I'm in Netanya, Israel. On the 5th floor of a hotel across the street from the ocean. With a balcony. I love balconies. [photo]



The ocean is always west. (Significant to those of us who, growing up in Chicago, guided ourselves by the lake, always east.). But this balcony faces north and I am glad of that. North of me and one block in from the sea, Netanya is not an upscale place. South is a little different, as you arrive in a couple of blocks at Independence Square with its dancing waters light show and places to eat and shop. North and east of us, tho, Netanya seems to consist of a mix of solid old neighborhoods and somewhat dilapidated ones.



There are many elderly observant Jews here (likely Sanzer chasidim) and it is quite a center of Russian Jewish population. Also significant French, Ethiopian, Persian, and Anglophone Jewish communities.

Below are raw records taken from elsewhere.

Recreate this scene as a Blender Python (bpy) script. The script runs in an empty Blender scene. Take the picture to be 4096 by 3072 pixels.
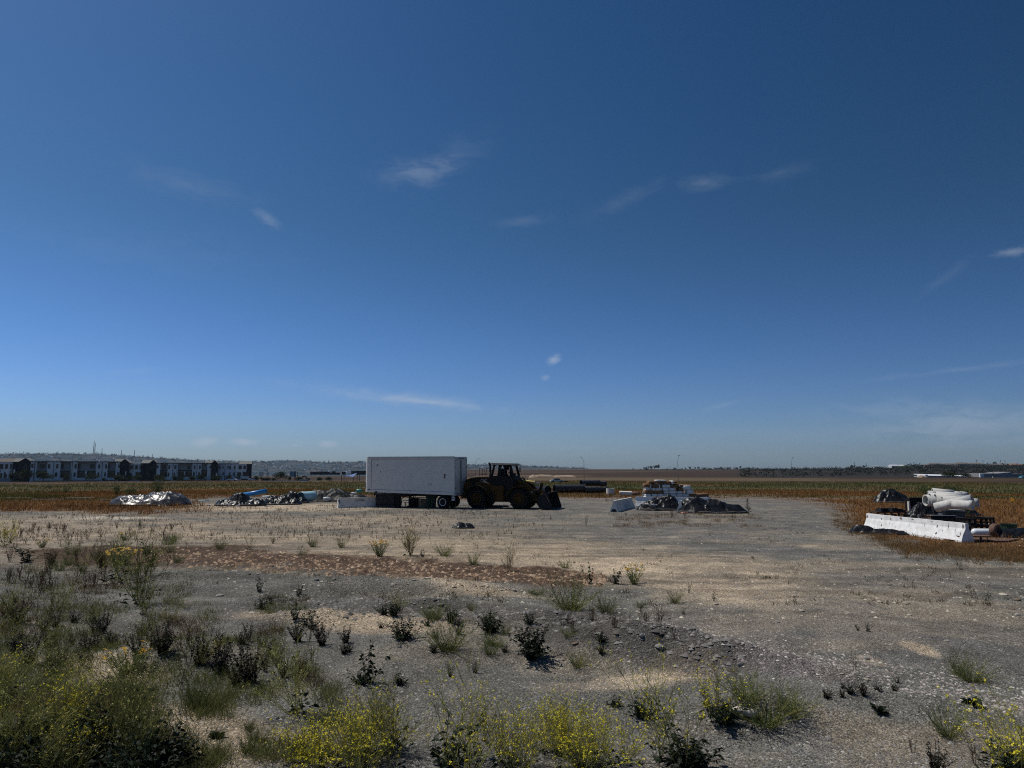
import bpy, math, random
import numpy as np
from mathutils import Vector, Matrix, Euler

# ---------------------------------------------------------------- camera, sky, sun
SC = bpy.context.scene
COL = SC.collection
CAM_H = 3.1
PITCH = math.radians(6.75)
FPX = 2840.0                       # focal length in pixels of the 4096 px wide photograph
cd = bpy.data.cameras.new('camera'); cam = bpy.data.objects.new('camera', cd); COL.objects.link(cam)
cd.sensor_width = 36.0; cd.lens = FPX / 4096 * 36
cd.clip_start = 0.1; cd.clip_end = 30000
cam.location = (0, 0, CAM_H); cam.rotation_euler = (math.pi / 2 + PITCH, 0, 0)
SC.camera = cam

SUN_EL = math.radians(58); SUN_AZ = math.radians(-64)       # azimuth from +Y towards +X
sl = bpy.data.lights.new('sun', 'SUN'); sl.energy = 5.0; sl.angle = math.radians(0.53); sl.color = (1.0, 0.955, 0.88)
sun = bpy.data.objects.new('sun', sl); COL.objects.link(sun)
sdir = Vector((math.sin(SUN_AZ) * math.cos(SUN_EL), math.cos(SUN_AZ) * math.cos(SUN_EL), math.sin(SUN_EL)))
sun.rotation_euler = sdir.to_track_quat('Z', 'Y').to_euler()

SC.view_settings.view_transform = 'Standard'; SC.view_settings.look = 'None'
SC.view_settings.exposure = -0.42; SC.view_settings.gamma = 1.0
try: SC.view_settings.use_curve_mapping = False
except Exception: pass
SC.render.engine = 'CYCLES'
SC.cycles.max_bounces = 5; SC.cycles.diffuse_bounces = 2; SC.cycles.glossy_bounces = 2
SC.cycles.transparent_max_bounces = 6; SC.cycles.volume_bounces = 1; SC.cycles.use_adaptive_sampling = False; SC.cycles.use_denoising = False; SC.cycles.sample_clamp_indirect = 3.0; SC.cycles.filter_width = 1.1
SC.cycles.caustics_reflective = False; SC.cycles.caustics_refractive = False

W = bpy.data.worlds.new('World'); SC.world = W; W.use_nodes = True
nt = W.node_tree; nt.nodes.clear()
def wn(t, **k):
    n = nt.nodes.new(t)
    for a, b in k.items(): setattr(n, a, b)
    return n
wout = wn('ShaderNodeOutputWorld'); bg = wn('ShaderNodeBackground')
sky = wn('ShaderNodeTexSky', sky_type='NISHITA', sun_disc=False, sun_elevation=SUN_EL, sun_rotation=SUN_AZ,
         altitude=100, air_density=1.0, dust_density=0.6, ozone_density=2.2)
hsv = wn('ShaderNodeHueSaturation'); hsv.inputs['Saturation'].default_value = 1.35; hsv.inputs['Value'].default_value = 1.0
nt.links.new(sky.outputs[0], hsv.inputs['Color'])
bg.inputs['Strength'].default_value = 0.0715
tc = wn('ShaderNodeTexCoord')
# thin cirrus wisps, each at its own bearing and elevation in the sky
def wmath(op, a, b=None, c=None, clamp=False):
    n = wn('ShaderNodeMath', operation=op, use_clamp=clamp)
    for i, v in enumerate((a, b, c)):
        if v is None: continue
        if isinstance(v, (int, float)): n.inputs[i].default_value = v
        else: nt.links.new(v, n.inputs[i])
    return n.outputs[0]
sepx = wn('ShaderNodeSeparateXYZ'); nt.links.new(tc.outputs['Generated'], sepx.inputs[0])
azn = wmath('ARCTAN2', sepx.outputs[0], sepx.outputs[1])
eln = wmath('ARCSINE', sepx.outputs[2])
comb = wn('ShaderNodeCombineXYZ'); nt.links.new(azn, comb.inputs[0]); nt.links.new(eln, comb.inputs[1])
def wnoise(rot, nscale, stretch):
    m2 = wn('ShaderNodeMapping'); m2.inputs['Rotation'].default_value = (0, 0, rot); m2.inputs['Scale'].default_value = (nscale, nscale * stretch, 1)
    nt.links.new(comb.outputs[0], m2.inputs[0])
    noi = wn('ShaderNodeTexNoise'); noi.inputs['Scale'].default_value = 1; noi.inputs['Detail'].default_value = 5
    noi.inputs['Roughness'].default_value = 0.62; noi.inputs['Distortion'].default_value = 0.8; nt.links.new(m2.outputs[0], noi.inputs[0])
    return noi.outputs[0]
WN = [wnoise(-.12, 22, 2.8), wnoise(-.05, 75, 1.8)]
def wisp(az, el, sx, sy, rot, amt, ns, st):
    mp = wn('ShaderNodeMapping', vector_type='TEXTURE'); nt.links.new(comb.outputs[0], mp.inputs[0])
    mp.inputs['Location'].default_value = (az, el, 0); mp.inputs['Rotation'].default_value = (0, 0, rot)
    mp.inputs['Scale'].default_value = (sx, sy, 1)
    ln = wn('ShaderNodeVectorMath', operation='LENGTH'); nt.links.new(mp.outputs[0], ln.inputs[0])
    fall = wmath('SUBTRACT', 1.0, ln.outputs['Value'], clamp=True)
    d = wmath('MULTIPLY', wmath('SUBTRACT', wmath('ADD', WN[1 if sx < .032 else 0], wmath('MULTIPLY', fall, (0.8 if el < .05 else .5) if sx < .032 else 0.3)), 0.50), 3.0, clamp=True)
    return wmath('MULTIPLY', wmath('MULTIPLY', d, fall), amt * (.45 if sx > .032 else .6))
def ang(px, py):
    x = (px - 2048) / FPX; y = -(py - 1536) / FPX
    d = Vector((x, math.cos(PITCH) - y * math.sin(PITCH), math.sin(PITCH) + y * math.cos(PITCH))).normalized()
    return math.atan2(d.x, d.y), math.asin(d.z)
WISPS = [(1660, 690, .085, .030, .12, .36, 1.8, 3.0), (1800, 640, .10, .035, .5, .18, 1.5, 3), (760, 740, .12, .03, -.1, .16, 1.6, 3.5), (1070, 875, .03, .012, -.5, .28, 1.3, 2),
         (2820, 730, .055, .016, 0, .30, 1.6, 3), (2500, 800, .10, .018, .35, .14, 1.4, 3), (3120, 690, .07, .016, .05, .14, 1.4, 3), (2090, 885, .06, .012, .1, .18, 1.5, 3),
         (2215, 1440, .016, .010, .5, .8, 1.4, 1.5), (2180, 1510, .010, .007, 0, .4, 1.4, 1.5), (1620, 1595, .22, .016, -.10, .75, 1.4, 4), (1750, 1612, .12, .006, -.08, .4, 1.4, 4), (520, 1485, .06, .008, .15, .22, 1.4, 3),
         (820, 1768, .024, .009, .15, .9, 1.8, 1.6), (975, 1768, .024, .007, -.05, .95, 1.8, 1.6), (1312, 1776, .020, .007, 0, .7, 1.8, 1.6), (1180, 1780, .010, .004, 0, .4, 1.5, 1.5),
         (4050, 1008, .030, .008, 0, .45, 1.5, 2), (2880, 1625, .06, .007, .25, .25, 1.3, 3), (3820, 1480, .20, .006, .06, .22, 1.3, 4), (3850, 1690, .20, .040, -.1, .6, 1.3, 3),
         (3780, 1110, .05, .01, .6, .12, 1.3, 3), (600, 1000, .3, .05, .05, .06, 1.3, 3), (3300, 1740, .35, .02, 0, .12, 1.3, 3), (1900, 1790, .4, .012, 0, .18, 1.3, 3)]
acc = None
for (px, py, sx, sy, rot, amt, ns, st) in WISPS:
    a_, e_ = ang(px, py)
    o_ = wisp(a_, e_, sx, sy, rot, amt, ns, st)
    acc = o_ if acc is None else wmath('ADD', acc, o_, clamp=True)
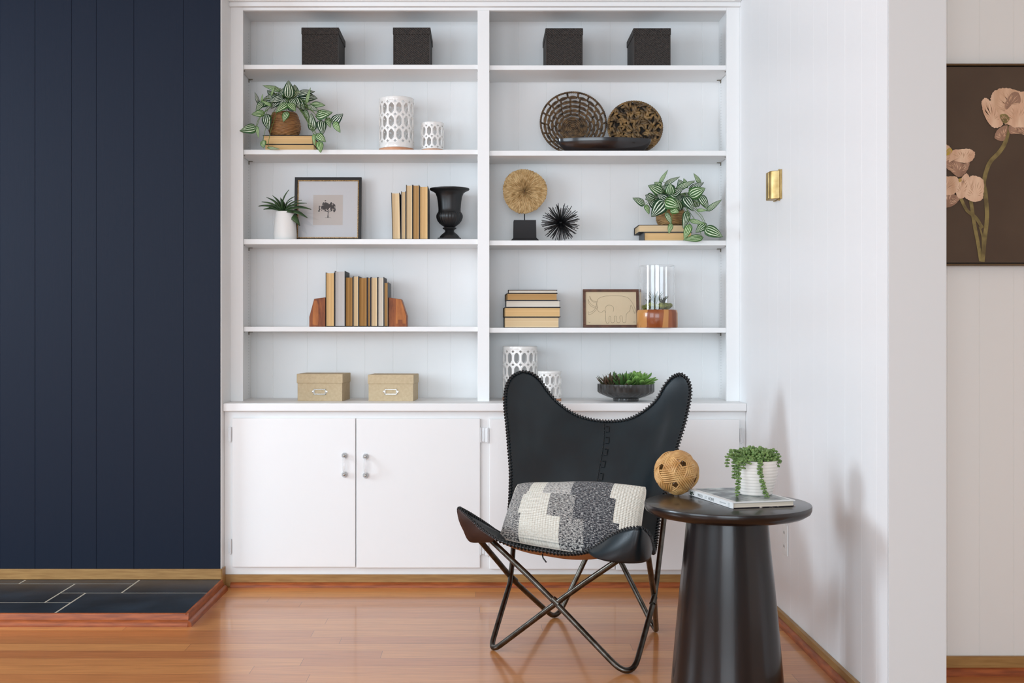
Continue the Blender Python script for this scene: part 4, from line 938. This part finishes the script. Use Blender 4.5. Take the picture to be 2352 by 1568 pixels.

So why the restaurant at which we we had a really good dinner last night is called "The Scotsman" (tho painstaking cut-and-paste with Google Translate yielded "Gifts of the Sea" as its Russian name) and why its menu is in Russian and English but not Hebrew remains a mystery...



But then again, every traffic circle our driver Nissim negotiated on our way here was called "[something] Square."

Which, in a nutshell, explains Israel, Palestine/the Palestinian Authority, and the Middle East in general.